*Required work*
Work through the listing below and count the lines that hold "scene". Answer with the number alone.

*Dataset section*
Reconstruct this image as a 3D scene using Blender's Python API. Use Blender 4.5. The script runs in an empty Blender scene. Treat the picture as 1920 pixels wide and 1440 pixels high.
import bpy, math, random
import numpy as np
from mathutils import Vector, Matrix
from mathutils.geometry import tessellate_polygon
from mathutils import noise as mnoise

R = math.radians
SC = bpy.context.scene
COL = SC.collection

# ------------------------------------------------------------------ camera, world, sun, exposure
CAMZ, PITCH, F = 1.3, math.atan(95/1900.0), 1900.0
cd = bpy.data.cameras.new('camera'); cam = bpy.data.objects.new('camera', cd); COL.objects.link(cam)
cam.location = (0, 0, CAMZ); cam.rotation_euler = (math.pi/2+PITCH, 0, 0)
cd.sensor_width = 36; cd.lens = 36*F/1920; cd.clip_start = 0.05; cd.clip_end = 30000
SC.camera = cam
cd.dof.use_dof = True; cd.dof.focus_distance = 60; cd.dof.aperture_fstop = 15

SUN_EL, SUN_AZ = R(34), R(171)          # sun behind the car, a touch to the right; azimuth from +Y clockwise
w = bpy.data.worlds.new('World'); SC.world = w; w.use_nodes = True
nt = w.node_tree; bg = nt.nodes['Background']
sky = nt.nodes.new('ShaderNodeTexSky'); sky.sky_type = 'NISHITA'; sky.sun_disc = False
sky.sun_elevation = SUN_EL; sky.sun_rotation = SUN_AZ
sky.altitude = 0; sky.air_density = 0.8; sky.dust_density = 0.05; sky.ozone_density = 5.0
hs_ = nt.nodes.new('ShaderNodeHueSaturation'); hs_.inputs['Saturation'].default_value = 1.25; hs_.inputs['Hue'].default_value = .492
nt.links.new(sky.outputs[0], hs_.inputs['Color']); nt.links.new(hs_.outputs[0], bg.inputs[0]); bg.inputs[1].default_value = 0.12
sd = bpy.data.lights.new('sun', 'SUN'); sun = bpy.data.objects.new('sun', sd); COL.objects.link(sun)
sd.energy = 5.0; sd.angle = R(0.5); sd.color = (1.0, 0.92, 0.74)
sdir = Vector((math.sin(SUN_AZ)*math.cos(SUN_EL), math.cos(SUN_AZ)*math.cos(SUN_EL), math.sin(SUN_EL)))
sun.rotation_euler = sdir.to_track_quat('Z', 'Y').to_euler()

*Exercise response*
2